Rising on their strongest levels since May, the Australian and New Zealand dollars have recorded early gains today as interest rates talk and an improving global economic outlook spread optimism in the market.

The higher demand for higher yielding assets pushed up Australia's currency and traded at 89.45 U.S. cents as of 9:05 a.m. in Sydney from 89.57 cents in New York late last week.
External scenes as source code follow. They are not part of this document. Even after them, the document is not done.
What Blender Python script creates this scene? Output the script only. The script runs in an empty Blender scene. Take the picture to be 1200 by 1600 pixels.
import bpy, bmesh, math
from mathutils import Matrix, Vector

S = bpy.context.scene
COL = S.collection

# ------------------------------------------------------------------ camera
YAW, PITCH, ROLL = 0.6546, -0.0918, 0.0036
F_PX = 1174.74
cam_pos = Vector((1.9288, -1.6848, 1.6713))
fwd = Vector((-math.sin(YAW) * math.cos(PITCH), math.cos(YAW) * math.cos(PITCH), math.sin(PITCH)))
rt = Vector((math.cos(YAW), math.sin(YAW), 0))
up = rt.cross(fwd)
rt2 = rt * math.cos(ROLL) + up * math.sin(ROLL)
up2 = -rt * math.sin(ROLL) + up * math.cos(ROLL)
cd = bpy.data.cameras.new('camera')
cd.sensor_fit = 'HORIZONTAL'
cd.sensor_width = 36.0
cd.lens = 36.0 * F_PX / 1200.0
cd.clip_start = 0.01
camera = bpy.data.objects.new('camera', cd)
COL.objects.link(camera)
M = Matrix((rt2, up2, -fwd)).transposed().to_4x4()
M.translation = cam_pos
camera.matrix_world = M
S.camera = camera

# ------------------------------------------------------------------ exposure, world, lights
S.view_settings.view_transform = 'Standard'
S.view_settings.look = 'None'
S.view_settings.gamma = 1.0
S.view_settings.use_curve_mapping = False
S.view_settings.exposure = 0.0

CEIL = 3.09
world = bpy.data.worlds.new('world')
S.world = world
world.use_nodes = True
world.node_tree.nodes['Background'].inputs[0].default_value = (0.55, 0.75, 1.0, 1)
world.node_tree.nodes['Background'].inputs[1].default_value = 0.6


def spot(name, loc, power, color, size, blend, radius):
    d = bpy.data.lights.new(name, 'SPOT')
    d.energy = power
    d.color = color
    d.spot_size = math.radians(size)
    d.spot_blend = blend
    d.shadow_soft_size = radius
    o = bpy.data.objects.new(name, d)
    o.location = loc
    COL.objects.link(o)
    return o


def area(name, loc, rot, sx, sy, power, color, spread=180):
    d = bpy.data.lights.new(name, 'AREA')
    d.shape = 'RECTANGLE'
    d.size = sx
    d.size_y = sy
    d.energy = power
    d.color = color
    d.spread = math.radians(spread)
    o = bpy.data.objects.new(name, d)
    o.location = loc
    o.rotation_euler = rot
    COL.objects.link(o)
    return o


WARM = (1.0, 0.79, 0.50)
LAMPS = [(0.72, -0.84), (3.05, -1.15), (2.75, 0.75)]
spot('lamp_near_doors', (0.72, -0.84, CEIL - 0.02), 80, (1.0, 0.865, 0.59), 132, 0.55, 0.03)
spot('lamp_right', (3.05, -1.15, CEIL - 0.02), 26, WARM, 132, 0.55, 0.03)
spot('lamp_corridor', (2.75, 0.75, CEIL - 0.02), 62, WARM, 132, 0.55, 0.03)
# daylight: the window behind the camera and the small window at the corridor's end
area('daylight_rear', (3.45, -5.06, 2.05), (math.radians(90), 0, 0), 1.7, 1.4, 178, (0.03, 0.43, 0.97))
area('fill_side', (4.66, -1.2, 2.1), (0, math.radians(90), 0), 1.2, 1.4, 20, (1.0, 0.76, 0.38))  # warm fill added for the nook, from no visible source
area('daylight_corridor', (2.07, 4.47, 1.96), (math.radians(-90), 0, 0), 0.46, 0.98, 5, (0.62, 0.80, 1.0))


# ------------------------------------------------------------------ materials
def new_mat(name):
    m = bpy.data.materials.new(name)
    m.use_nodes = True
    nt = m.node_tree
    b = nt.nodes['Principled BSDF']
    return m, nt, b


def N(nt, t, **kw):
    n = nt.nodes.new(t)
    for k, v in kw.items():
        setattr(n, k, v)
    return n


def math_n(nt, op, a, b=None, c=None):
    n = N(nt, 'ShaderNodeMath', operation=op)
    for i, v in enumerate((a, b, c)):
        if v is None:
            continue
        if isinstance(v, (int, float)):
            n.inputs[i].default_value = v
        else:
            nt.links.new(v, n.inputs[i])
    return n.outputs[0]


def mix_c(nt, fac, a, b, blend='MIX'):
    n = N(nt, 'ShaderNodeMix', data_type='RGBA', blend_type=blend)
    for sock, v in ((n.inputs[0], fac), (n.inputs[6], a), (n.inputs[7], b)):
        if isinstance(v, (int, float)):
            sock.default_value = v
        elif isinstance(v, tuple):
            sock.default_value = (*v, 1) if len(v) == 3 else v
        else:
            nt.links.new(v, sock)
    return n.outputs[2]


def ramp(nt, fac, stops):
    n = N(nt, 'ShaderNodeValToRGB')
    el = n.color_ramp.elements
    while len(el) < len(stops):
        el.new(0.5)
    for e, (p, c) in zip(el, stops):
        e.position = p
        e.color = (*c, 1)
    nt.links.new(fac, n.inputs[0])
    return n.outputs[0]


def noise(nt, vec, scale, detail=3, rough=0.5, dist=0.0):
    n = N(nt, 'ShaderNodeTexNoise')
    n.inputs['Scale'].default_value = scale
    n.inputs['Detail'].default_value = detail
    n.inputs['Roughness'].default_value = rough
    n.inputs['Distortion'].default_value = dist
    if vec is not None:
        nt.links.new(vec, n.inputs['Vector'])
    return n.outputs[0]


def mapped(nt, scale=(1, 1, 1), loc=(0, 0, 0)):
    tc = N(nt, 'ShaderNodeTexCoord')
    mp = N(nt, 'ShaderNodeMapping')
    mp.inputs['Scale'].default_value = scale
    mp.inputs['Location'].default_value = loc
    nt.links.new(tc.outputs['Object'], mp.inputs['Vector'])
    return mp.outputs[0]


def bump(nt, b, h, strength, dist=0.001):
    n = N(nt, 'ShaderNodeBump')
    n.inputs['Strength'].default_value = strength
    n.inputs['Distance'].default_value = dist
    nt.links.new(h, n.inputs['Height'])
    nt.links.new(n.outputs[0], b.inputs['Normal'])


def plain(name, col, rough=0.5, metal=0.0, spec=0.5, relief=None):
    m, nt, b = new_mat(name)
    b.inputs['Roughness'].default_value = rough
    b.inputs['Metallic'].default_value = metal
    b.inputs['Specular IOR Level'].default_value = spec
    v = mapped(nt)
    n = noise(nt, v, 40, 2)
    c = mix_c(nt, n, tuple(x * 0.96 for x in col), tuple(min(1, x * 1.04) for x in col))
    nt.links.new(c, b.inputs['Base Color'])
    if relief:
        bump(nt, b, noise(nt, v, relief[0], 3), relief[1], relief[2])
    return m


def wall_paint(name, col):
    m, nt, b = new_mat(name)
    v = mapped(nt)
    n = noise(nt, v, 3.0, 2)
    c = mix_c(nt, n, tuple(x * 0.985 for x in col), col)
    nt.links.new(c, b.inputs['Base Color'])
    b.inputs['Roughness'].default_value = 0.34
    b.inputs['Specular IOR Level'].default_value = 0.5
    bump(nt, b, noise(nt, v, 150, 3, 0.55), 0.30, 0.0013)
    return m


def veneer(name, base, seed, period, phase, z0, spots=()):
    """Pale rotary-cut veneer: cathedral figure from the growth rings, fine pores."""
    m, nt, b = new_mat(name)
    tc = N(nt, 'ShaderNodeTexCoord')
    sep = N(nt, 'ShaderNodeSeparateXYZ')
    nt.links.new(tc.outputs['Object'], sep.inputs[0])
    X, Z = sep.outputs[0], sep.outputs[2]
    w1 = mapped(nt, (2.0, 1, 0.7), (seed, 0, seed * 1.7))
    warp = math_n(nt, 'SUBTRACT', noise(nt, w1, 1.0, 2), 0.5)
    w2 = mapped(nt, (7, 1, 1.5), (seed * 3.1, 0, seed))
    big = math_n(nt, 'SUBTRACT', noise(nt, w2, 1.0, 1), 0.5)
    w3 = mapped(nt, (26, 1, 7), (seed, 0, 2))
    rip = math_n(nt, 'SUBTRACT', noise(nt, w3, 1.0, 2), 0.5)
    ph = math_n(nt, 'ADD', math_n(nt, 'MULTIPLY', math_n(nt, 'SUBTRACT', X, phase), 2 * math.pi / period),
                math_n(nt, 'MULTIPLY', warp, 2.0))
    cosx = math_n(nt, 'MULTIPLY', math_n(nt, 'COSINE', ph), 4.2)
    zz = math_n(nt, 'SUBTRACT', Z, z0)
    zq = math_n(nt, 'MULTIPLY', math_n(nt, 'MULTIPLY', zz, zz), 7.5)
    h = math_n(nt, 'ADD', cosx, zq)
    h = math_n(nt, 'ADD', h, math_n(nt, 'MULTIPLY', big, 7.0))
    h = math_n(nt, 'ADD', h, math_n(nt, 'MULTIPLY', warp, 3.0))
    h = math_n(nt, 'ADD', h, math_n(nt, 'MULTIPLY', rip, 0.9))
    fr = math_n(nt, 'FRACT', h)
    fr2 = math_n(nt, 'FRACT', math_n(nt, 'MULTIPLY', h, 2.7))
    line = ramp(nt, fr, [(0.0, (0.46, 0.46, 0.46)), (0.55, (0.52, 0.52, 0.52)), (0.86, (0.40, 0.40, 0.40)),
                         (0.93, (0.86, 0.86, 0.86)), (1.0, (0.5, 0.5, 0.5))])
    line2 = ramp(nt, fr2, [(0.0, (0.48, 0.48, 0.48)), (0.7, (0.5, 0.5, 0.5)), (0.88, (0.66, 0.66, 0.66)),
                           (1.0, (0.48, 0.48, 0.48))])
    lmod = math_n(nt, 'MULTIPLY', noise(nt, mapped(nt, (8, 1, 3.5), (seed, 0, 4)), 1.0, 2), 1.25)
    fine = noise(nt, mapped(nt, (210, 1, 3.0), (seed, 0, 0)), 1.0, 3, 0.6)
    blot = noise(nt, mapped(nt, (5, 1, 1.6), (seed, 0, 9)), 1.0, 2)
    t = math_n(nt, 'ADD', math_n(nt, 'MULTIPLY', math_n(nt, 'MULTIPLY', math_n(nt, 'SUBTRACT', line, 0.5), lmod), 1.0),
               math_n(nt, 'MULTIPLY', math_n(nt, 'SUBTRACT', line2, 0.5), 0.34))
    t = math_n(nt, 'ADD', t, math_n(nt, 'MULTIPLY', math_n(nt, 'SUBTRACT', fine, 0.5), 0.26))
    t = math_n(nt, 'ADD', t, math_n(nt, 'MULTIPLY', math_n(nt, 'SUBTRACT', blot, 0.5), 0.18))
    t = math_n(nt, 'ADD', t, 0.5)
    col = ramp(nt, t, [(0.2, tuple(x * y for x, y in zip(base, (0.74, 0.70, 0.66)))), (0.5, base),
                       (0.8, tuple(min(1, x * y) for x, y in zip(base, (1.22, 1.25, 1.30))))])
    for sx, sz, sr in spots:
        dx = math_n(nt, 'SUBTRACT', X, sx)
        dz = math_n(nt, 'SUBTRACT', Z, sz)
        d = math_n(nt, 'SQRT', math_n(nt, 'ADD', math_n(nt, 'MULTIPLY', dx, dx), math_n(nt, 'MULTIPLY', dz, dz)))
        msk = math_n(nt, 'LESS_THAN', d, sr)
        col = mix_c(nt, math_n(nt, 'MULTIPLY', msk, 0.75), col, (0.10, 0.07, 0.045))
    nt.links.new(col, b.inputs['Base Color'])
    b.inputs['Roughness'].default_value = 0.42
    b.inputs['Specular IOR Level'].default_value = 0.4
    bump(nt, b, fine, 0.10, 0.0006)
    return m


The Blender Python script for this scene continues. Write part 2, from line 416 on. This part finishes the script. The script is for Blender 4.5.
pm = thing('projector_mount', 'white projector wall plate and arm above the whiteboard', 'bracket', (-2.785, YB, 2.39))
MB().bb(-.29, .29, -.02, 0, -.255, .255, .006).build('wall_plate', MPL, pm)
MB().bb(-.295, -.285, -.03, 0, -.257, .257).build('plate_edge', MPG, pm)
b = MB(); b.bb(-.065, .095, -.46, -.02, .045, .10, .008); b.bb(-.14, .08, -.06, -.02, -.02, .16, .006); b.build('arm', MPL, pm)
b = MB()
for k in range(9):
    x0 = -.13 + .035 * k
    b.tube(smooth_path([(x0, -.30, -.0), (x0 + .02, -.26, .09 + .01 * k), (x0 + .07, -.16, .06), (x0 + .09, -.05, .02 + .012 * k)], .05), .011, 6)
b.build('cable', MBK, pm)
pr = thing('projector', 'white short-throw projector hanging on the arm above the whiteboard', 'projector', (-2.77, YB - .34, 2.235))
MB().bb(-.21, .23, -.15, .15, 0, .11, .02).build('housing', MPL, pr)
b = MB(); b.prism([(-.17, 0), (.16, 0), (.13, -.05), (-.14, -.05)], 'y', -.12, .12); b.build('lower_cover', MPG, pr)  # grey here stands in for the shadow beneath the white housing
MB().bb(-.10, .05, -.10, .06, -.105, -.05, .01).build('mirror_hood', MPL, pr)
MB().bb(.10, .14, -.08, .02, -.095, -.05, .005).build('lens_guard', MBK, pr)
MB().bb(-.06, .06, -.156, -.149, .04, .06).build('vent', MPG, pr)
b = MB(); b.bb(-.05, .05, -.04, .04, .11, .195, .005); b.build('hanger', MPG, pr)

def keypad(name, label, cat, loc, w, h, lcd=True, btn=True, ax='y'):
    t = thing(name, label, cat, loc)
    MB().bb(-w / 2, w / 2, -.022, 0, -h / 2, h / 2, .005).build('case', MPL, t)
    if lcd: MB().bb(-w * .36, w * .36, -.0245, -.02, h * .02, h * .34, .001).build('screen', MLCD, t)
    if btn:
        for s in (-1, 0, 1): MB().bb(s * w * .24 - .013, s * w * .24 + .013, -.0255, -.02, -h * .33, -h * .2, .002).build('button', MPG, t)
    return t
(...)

It reached 89.71 on July 23, the most since May 14. The currency fetched 78.30 yen from 78.33 yen.

New Zealand's dollar bought 72.65 U.S. cents from 72.73 in New York on July 23. The kiwi gained to as much as 73.03 cents on July 15. Analysts said the Australian dollar is influencing the pattern of growth of the Kiwi

Last week, the Aussie rose 3.1 percent last week after the Dow Jones Industrial Average almost wiped out its 2010 losses because earnings at U.S. companies beat estimates and European regulators said seven out of 91 lenders failed stress tests.

Interest rates

Meanwhile the Australian dollar also received a boost after Glenn Stevens, governor of the Reserve Bank of Australia, said the central bank would raise interest rates next month if needed, notwithstanding the country's general elections scheduled next month.

Australia's statistics bureau will report second-quarter consumer prices on July 28, but economists are optimistic that it rose at the fastest pace since the three months ended September 2009.

Benchmark interest rates are 4.5 percent in Australia and 2.75 percent in New Zealand, respectively, compared with 0.1 percent in Japan and as low as zero in the U.S., thus, attracting investors to the South Pacific nations' higher-yielding assets. The risk in such trades is that currency market moves will also easily diminish profits.